Charles Thomas Cruttwell (1847–1911) was an English cleric, headmaster and classical scholar, known as a historian of Roman literature.
Life
He was born in London on 30 July 1847, eldest son of Charles James Cruttwell, barrister-at-law, of the Inner Temple, and his wife Elizabeth Anne, daughter of Admiral Thomas Sanders. Educated under James Augustus Hessey at Merchant Taylors' School, London (1861–6), he went on with a foundation scholarship to St John's College, Oxford, in 1866. Placed in the first class in classical moderations in 1868 and in literæ humaniores in 1870, he obtained the Pusey and Ellerton Hebrew scholarship in 1869, won the Craven scholarship for classics in 1871, and the Kennicott Hebrew scholarship in 1872. He graduated B.A. in 1871, proceeding M.A. in 1874, and was classical moderator (1873–5). Meanwhile, he was elected fellow of Merton College in 1870, and was tutor there 1874–7.[1]

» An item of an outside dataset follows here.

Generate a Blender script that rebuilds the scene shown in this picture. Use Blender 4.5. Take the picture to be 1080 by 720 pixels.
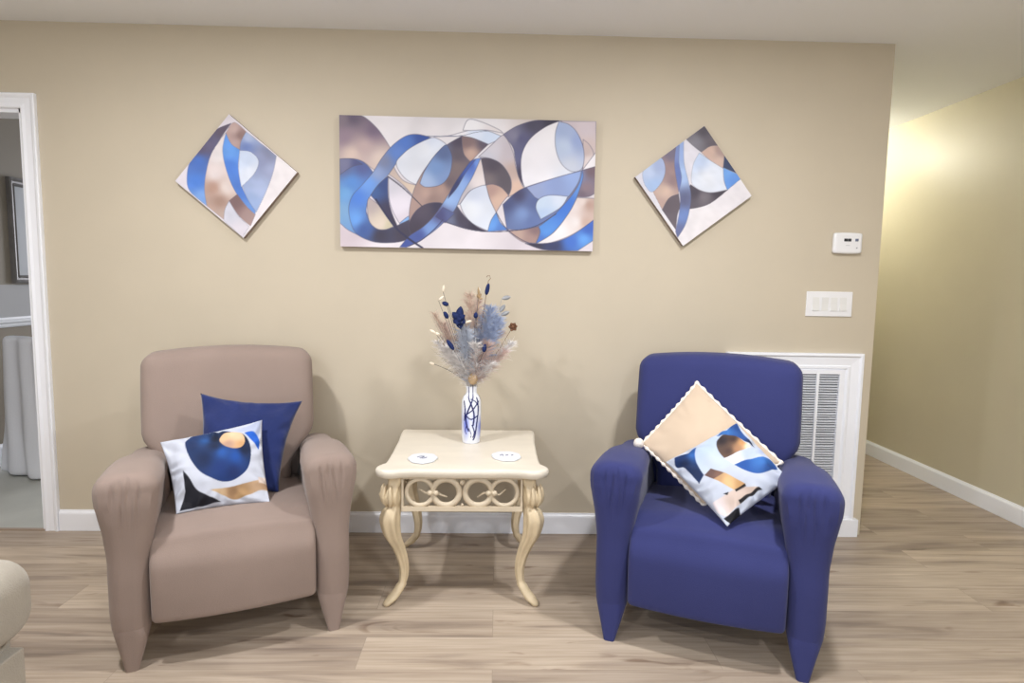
import bpy, bmesh, math, random
import numpy as np
from mathutils import Vector, Matrix, noise
PI = math.pi
R = math.radians
random.seed(7)
for o in list(bpy.data.objects): bpy.data.objects.remove(o)
S = bpy.context.scene
COL = S.collection

# ------------------------------------------------------------------ camera, world, lights, exposure
def cam_axes(yaw, pitch, roll):
    f = Vector((math.sin(yaw)*math.cos(pitch), math.cos(yaw)*math.cos(pitch), -math.sin(pitch)))
    r = Vector((math.cos(yaw), -math.sin(yaw), 0)); u = r.cross(f)
    c, s = math.cos(roll), math.sin(roll)
    return r*c + u*s, -r*s + u*c, f
cd = bpy.data.cameras.new('camera'); cam = bpy.data.objects.new('camera', cd); COL.objects.link(cam)
cd.sensor_width = 36.0; cd.lens = 644.6/1080*36.0; cd.clip_start = 0.05
_r, _u, _f = cam_axes(0.0250, 0.0971, 0.0164)
m = Matrix(((_r.x, _u.x, -_f.x, 0.0), (_r.y, _u.y, -_f.y, -3.013), (_r.z, _u.z, -_f.z, 1.274), (0, 0, 0, 1)))
cam.matrix_world = m
S.camera = cam
w = bpy.data.worlds.new('world'); S.world = w; w.use_nodes = True
w.node_tree.nodes['Background'].inputs[0].default_value = (0.8, 0.85, 1.0, 1); w.node_tree.nodes['Background'].inputs[1].default_value = 0.02
S.view_settings.view_transform = 'Standard'; S.view_settings.look = 'None'
S.view_settings.exposure = 0.0; S.view_settings.gamma = 1.0; S.view_settings.use_curve_mapping = False

CAN_W = 33.5
CANS = [(-1.30, -1.45), (0.88, -1.45), (-1.30, -3.75), (0.88, -3.75)]
CAN_COL = (0.985, 0.985, 1.0)
HALL_W = 26.0
HALL_COL = (1.0, 0.995, 0.89)
def area(name, loc, size, watts, col, rot=(0, 0, 0), shape='DISK', size_y=None):
    l = bpy.data.lights.new(name, 'AREA'); l.shape = shape; l.size = size; l.energy = watts; l.color = col
    if size_y: l.size_y = size_y
    o = bpy.data.objects.new(name, l); COL.objects.link(o); o.location = loc; o.rotation_euler = rot
    return o
# cool fill lamp added in front of unseen window_1, which is built below
area('rear_fill', (-0.4, -5.38, 1.45), 2.6, 50.0, (0.84, 0.91, 1.0), (R(90), 0, 0), 'RECTANGLE', 1.5)
area('dining_room_fill', (-2.0, 3.85, 1.5), 1.0, 42.0, (0.9, 0.92, 1.0), (R(-90), 0, 0), 'RECTANGLE', 1.3)  # unseen lamp added to brighten the dining room; no window behind it

# ------------------------------------------------------------------ helpers
def srgb(r, g=None, b=None):
    if g is None: r, g, b = r
    f = lambda c: (c/255/12.92 if c/255 <= 0.04045 else ((c/255+0.055)/1.055)**2.4)
    return (f(r), f(g), f(b), 1.0)
def mat(name, col, rough=0.6, metal=0.0, noise_amt=0.0, nscale=20.0, bump=0.0, bscale=200.0, spec=0.5, sheen=0.0, stretch=None, emit=None):
    M = bpy.data.materials.new(name); M.use_nodes = True; nt = M.node_tree; b = nt.nodes['Principled BSDF']
    c = srgb(col); b.inputs['Base Color'].default_value = c; b.inputs['Roughness'].default_value = rough
    b.inputs['Metallic'].default_value = metal; b.inputs['Specular IOR Level'].default_value = spec
    b.inputs['Sheen Weight'].default_value = sheen
    if emit: b.inputs['Emission Color'].default_value = c; b.inputs['Emission Strength'].default_value = emit
    tc = nt.nodes.new('ShaderNodeTexCoord'); mp = nt.nodes.new('ShaderNodeMapping'); nt.links.new(tc.outputs['Object'], mp.inputs[0])
    if stretch: mp.inputs['Scale'].default_value = stretch
    if noise_amt:
        n = nt.nodes.new('ShaderNodeTexNoise'); n.inputs['Scale'].default_value = nscale; n.inputs['Detail'].default_value = 5
        nt.links.new(mp.outputs[0], n.inputs['Vector'])
        rp = nt.nodes.new('ShaderNodeValToRGB'); nt.links.new(n.outputs[0], rp.inputs[0])
        rp.color_ramp.elements[0].position = 0.3; rp.color_ramp.elements[1].position = 0.7
        rp.color_ramp.elements[0].color = (c[0]*(1-noise_amt), c[1]*(1-noise_amt), c[2]*(1-noise_amt), 1)
        rp.color_ramp.elements[1].color = (min(1, c[0]*(1+noise_amt)), min(1, c[1]*(1+noise_amt)), min(1, c[2]*(1+noise_amt)), 1)
        nt.links.new(rp.outputs[0], b.inputs['Base Color'])
    if bump:
        n = nt.nodes.new('ShaderNodeTexNoise'); n.inputs['Scale'].default_value = bscale; n.inputs['Detail'].default_value = 3
        nt.links.new(mp.outputs[0], n.inputs['Vector'])
        bp = nt.nodes.new('ShaderNodeBump'); bp.inputs['Strength'].default_value = bump; bp.inputs['Distance'].default_value = 0.004
        nt.links.new(n.outputs[0], bp.inputs['Height']); nt.links.new(bp.outputs[0], b.inputs['Normal'])
    return M
def attr_mat(name, rough=0.6, bump=0.0, bscale=300.0, spec=0.4, sheen=0.0):
    M = mat(name, (200, 200, 200), rough, bump=bump, bscale=bscale, spec=spec, sheen=sheen); nt = M.node_tree
    a = nt.nodes.new('ShaderNodeAttribute'); a.attribute_name = 'paint'
    nt.links.new(a.outputs['Color'], nt.nodes['Principled BSDF'].inputs['Base Color'])
    return M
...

Ordained deacon by the bishop of Oxford in 1875 and priest in 1876, Cruttwell was curate of St Giles', Oxford, from 1875 till 1877 when he left for Bradfield College, where he was headmaster. In 1880 he moved on to the headmastership of Malvern College, resigning in 1885 to become rector of Sutton, Surrey. A few months later he was appointed rector of Denton, Norfolk, and in 1891 he accepted from Merton College the benefice of Kibworth-Beauchamp in succession to Edmund Knox. While at Kibworth he was also rector of Smeeton-Westerby, Leicestershire (1891–4), rural dean of Gartree (1892–1902), examining chaplain to the bishop of Peterborough (1900), and proctor in convocation (1900).
[1]
In 1901 Cruttwell was nominated by Lord Salisbury to the crown benefice of Ewelme, Oxfordshire, and in 1903 he was collated by the bishop of Peterborough to a residential canonry. Cruttwell was also select preacher to Oxford University in 1896–8, and again in 1903–5. In 1909 he joined a clerical party who visited Germany in the cause of international peace. He died at Ewelme on 4 April 1911.[1]